# EXERCISE AIM:
Can you write out all the lines word for word, with no pictures?

• • •

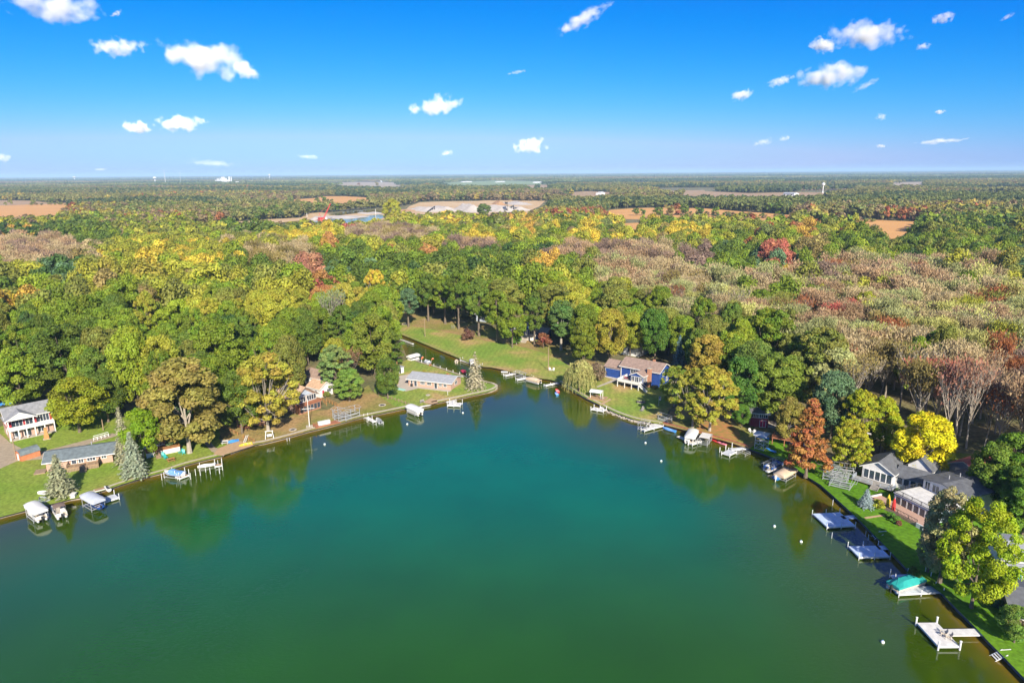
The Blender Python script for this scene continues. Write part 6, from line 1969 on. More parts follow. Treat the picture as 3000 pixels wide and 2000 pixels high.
r = empty('folding_ladder', P(*c2(1090,1030)), .6, 'white metal ladder leaning at the end of the rail fence', 'ladder')
l = MB()
for s in (0, .5): l.bar((s, 0, 0), (s+.9, .2, 1.7), .07)
for k in range(5): l.bar((.18*k, .04*k, .3*k+.1), (.5+.18*k, .04*k, .3*k+.1), .05)
l.build('rails', WHITE, r)
def rail_fence(A, B, label, m=WOODO, h=.95, gap=1.6, rails=2, name='rail_fence'):
    r, L_ = frame2(name, A, B, label, 'fence')
    n = max(2, int(L_/gap))
    for k in range(n+1): MB().box(L_*k/n-.07, L_*k/n+.07, -.07, .07, 0, h).build('post', m, r)
    rl = MB()
    for q in range(rails): rl.box(0, L_, -.03, .03, h*(.4+.45*q), h*(.4+.45*q)+.12)
    rl.build('rails', m, r)
    return r
rail_fence(c2(880,885), c2(1035,958), 'orange rail fence running down the lawn above the sand')
rail_fence(c2(1090,990), c2(1202,1030), 'short orange rail fence reaching the seawall')
rail_fence(c3(498,775), c3(548,830), 'tan gate panel at the corner of the gabled house', rails=3)
rail_fence(c3(548,790), c3(662,845), 'long tan rail fence right of the gabled house', rails=3)
rail_fence(c3(1078,720), c3(1388,825), 'row of short posts with a wire fence between the two lawns', m=WOOD, rails=1)
rail_fence(c1(862,600), c1(1000,560), 'white board fence behind the ranch house roof', m=WHITE, rails=3, gap=.8)
# A-frame swing
r = empty('garden_swing', P(*c2(1358,985)), .35, 'white A frame swing on the lawn below the sycamore', 'swing'); f = MB()
for s in (-1, 1):
    f.bar((s*1.0, -.7, 0), (s*.75, 0, 1.9), .12); f.bar((s*1.0, .7, 0), (s*.75, 0, 1.9), .12); f.bar((s*.9, -.4, .8), (s*.9, .4, .8), .08)
f.bar((-1.0, 0, 1.92), (1.0, 0, 1.92), .13); f.build('frame', WHITE, r)
s_ = MB(); s_.box(-.6, .6, -.2, .2, .5, .56); s_.box(-.6, .6, .2, .25, .56, 1.0); s_.build('seat', WHITE, r)
c_ = MB(); [c_.bar((x, 0, .55), (x, 0, 1.9), .03) for x in (-.55, .55)]; c_.build('chain', ALU, r)
def fire_ring(px, label, rad=.8):
    r = empty('fire_ring', P(*px), 0, label, 'fire pit')
    mb = MB()
    for k in range(14): a = k*.449; mb.ball((math.cos(a)*rad, math.sin(a)*rad, .08), .2, 4, .7)
    mb.build('stone_ring', STONE, r); MB().tube([(0, 0, .02), (0, 0, .05)], rad-.1, 12).build('ash_bed', DARK, r)
fire_ring(c2(1597,902), 'stone fire ring on the lawn right of the sycamore')
fire_ring(c3(1115,825), 'pale stone fire ring on the dry lawn above the small fishing boat', .9)
fire_ring(c3(200,1076), 'stone ring on the lawn left of the flagpole')
fire_ring(c4(310,346), 'wide ring of stones under the left end oak', 1.6)
fire_ring(c5(1088,894), 'round fire ring on the blue house lawn', 1.1)
fire_ring(c4(535,1072), 'tiny stone ring on the point lawn', .5)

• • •

# FULL SOLUTION:
The Blender Python script for this scene continues. Write part 6, from line 1969 on. More parts follow. Treat the picture as 3000 pixels wide and 2000 pixels high.
r = empty('folding_ladder', P(*c2(1090,1030)), .6, 'white metal ladder leaning at the end of the rail fence', 'ladder')
l = MB()
for s in (0, .5): l.bar((s, 0, 0), (s+.9, .2, 1.7), .07)
for k in range(5): l.bar((.18*k, .04*k, .3*k+.1), (.5+.18*k, .04*k, .3*k+.1), .05)
l.build('rails', WHITE, r)
def rail_fence(A, B, label, m=WOODO, h=.95, gap=1.6, rails=2, name='rail_fence'):
    r, L_ = frame2(name, A, B, label, 'fence')
    n = max(2, int(L_/gap))
    for k in range(n+1): MB().box(L_*k/n-.07, L_*k/n+.07, -.07, .07, 0, h).build('post', m, r)
    rl = MB()
    for q in range(rails): rl.box(0, L_, -.03, .03, h*(.4+.45*q), h*(.4+.45*q)+.12)
    rl.build('rails', m, r)
    return r
rail_fence(c2(880,885), c2(1035,958), 'orange rail fence running down the lawn above the sand')
rail_fence(c2(1090,990), c2(1202,1030), 'short orange rail fence reaching the seawall')
rail_fence(c3(498,775), c3(548,830), 'tan gate panel at the corner of the gabled house', rails=3)
rail_fence(c3(548,790), c3(662,845), 'long tan rail fence right of the gabled house', rails=3)
rail_fence(c3(1078,720), c3(1388,825), 'row of short posts with a wire fence between the two lawns', m=WOOD, rails=1)
rail_fence(c1(862,600), c1(1000,560), 'white board fence behind the ranch house roof', m=WHITE, rails=3, gap=.8)
# A-frame swing
r = empty('garden_swing', P(*c2(1358,985)), .35, 'white A frame swing on the lawn below the sycamore', 'swing'); f = MB()
for s in (-1, 1):
    f.bar((s*1.0, -.7, 0), (s*.75, 0, 1.9), .12); f.bar((s*1.0, .7, 0), (s*.75, 0, 1.9), .12); f.bar((s*.9, -.4, .8), (s*.9, .4, .8), .08)
f.bar((-1.0, 0, 1.92), (1.0, 0, 1.92), .13); f.build('frame', WHITE, r)
s_ = MB(); s_.box(-.6, .6, -.2, .2, .5, .56); s_.box(-.6, .6, .2, .25, .56, 1.0); s_.build('seat', WHITE, r)
c_ = MB(); [c_.bar((x, 0, .55), (x, 0, 1.9), .03) for x in (-.55, .55)]; c_.build('chain', ALU, r)
def fire_ring(px, label, rad=.8):
    r = empty('fire_ring', P(*px), 0, label, 'fire pit')
    mb = MB()
    for k in range(14): a = k*.449; mb.ball((math.cos(a)*rad, math.sin(a)*rad, .08), .2, 4, .7)
    mb.build('stone_ring', STONE, r); MB().tube([(0, 0, .02), (0, 0, .05)], rad-.1, 12).build('ash_bed', DARK, r)
fire_ring(c2(1597,902), 'stone fire ring on the lawn right of the sycamore')
fire_ring(c3(1115,825), 'pale stone fire ring on the dry lawn above the small fishing boat', .9)
fire_ring(c3(200,1076), 'stone ring on the lawn left of the flagpole')
fire_ring(c4(310,346), 'wide ring of stones under the left end oak', 1.6)
fire_ring(c5(1088,894), 'round fire ring on the blue house lawn', 1.1)
fire_ring(c4(535,1072), 'tiny stone ring on the point lawn', .5)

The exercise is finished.